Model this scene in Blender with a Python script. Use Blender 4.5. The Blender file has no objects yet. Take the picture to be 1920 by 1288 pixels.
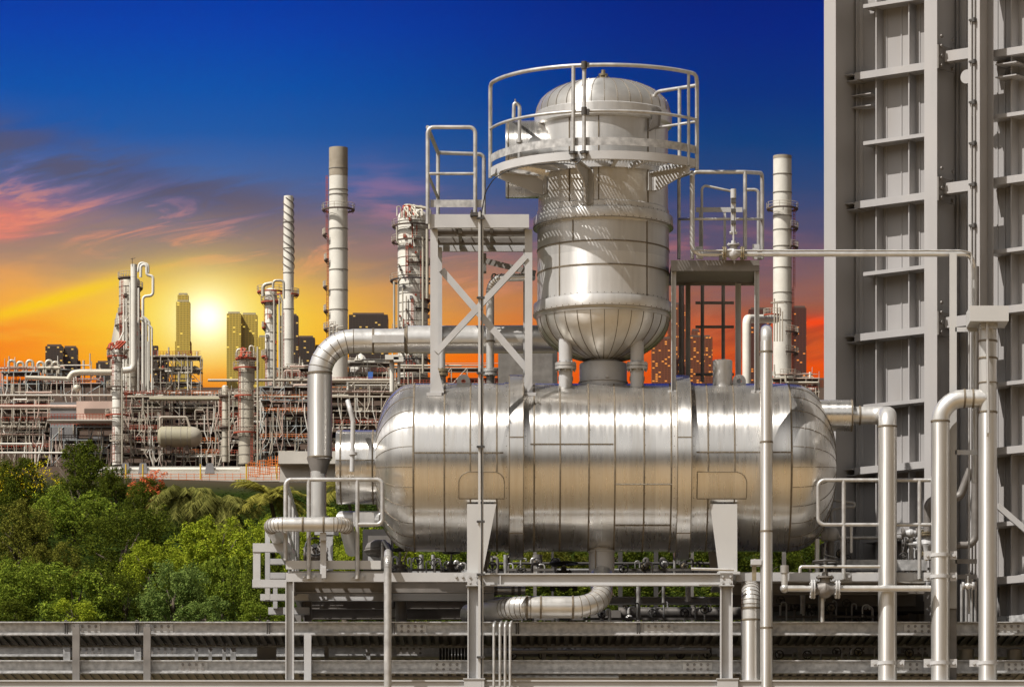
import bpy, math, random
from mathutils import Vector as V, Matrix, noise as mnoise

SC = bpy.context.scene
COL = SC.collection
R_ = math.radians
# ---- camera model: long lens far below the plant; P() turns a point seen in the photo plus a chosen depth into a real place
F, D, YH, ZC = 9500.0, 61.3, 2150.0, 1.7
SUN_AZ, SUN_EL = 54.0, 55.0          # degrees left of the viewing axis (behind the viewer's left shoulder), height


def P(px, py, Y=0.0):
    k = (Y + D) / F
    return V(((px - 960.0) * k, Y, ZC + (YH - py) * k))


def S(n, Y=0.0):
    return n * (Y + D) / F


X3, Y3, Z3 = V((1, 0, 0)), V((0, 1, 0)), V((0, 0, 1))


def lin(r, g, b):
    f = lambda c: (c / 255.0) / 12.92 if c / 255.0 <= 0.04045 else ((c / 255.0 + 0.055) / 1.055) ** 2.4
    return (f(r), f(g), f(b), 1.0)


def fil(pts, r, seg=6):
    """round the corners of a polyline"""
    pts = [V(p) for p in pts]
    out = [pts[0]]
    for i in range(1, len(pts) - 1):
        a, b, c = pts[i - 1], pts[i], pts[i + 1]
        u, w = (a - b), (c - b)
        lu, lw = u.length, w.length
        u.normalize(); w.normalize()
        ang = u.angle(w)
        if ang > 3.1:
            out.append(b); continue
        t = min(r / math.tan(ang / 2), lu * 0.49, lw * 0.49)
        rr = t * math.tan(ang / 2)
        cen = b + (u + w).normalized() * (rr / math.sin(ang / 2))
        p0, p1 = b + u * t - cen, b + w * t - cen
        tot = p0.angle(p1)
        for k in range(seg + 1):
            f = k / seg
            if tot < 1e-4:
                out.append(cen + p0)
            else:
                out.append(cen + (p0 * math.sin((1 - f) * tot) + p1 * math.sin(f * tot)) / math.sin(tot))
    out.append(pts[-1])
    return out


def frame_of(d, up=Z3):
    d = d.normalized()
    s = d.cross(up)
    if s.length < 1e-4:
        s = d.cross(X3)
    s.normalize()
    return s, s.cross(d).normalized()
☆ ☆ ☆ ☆
▸ **Exercise task**
Return each line from the material above exactly, but not the pictures.

▸ **Exercise solution**
Model this scene in Blender with a Python script. Use Blender 4.5. The Blender file has no objects yet. Take the picture to be 1920 by 1288 pixels.
import bpy, math, random
from mathutils import Vector as V, Matrix, noise as mnoise

SC = bpy.context.scene
COL = SC.collection
R_ = math.radians
# ---- camera model: long lens far below the plant; P() turns a point seen in the photo plus a chosen depth into a real place
F, D, YH, ZC = 9500.0, 61.3, 2150.0, 1.7
SUN_AZ, SUN_EL = 54.0, 55.0          # degrees left of the viewing axis (behind the viewer's left shoulder), height


def P(px, py, Y=0.0):
    k = (Y + D) / F
    return V(((px - 960.0) * k, Y, ZC + (YH - py) * k))


def S(n, Y=0.0):
    return n * (Y + D) / F


X3, Y3, Z3 = V((1, 0, 0)), V((0, 1, 0)), V((0, 0, 1))


def lin(r, g, b):
    f = lambda c: (c / 255.0) / 12.92 if c / 255.0 <= 0.04045 else ((c / 255.0 + 0.055) / 1.055) ** 2.4
    return (f(r), f(g), f(b), 1.0)


def fil(pts, r, seg=6):
    """round the corners of a polyline"""
    pts = [V(p) for p in pts]
    out = [pts[0]]
    for i in range(1, len(pts) - 1):
        a, b, c = pts[i - 1], pts[i], pts[i + 1]
        u, w = (a - b), (c - b)
        lu, lw = u.length, w.length
        u.normalize(); w.normalize()
        ang = u.angle(w)
        if ang > 3.1:
            out.append(b); continue
        t = min(r / math.tan(ang / 2), lu * 0.49, lw * 0.49)
        rr = t * math.tan(ang / 2)
        cen = b + (u + w).normalized() * (rr / math.sin(ang / 2))
        p0, p1 = b + u * t - cen, b + w * t - cen
        tot = p0.angle(p1)
        for k in range(seg + 1):
            f = k / seg
            if tot < 1e-4:
                out.append(cen + p0)
            else:
                out.append(cen + (p0 * math.sin((1 - f) * tot) + p1 * math.sin(f * tot)) / math.sin(tot))
    out.append(pts[-1])
    return out


def frame_of(d, up=Z3):
    d = d.normalized()
    s = d.cross(up)
    if s.length < 1e-4:
        s = d.cross(X3)
    s.normalize()
    return s, s.cross(d).normalized()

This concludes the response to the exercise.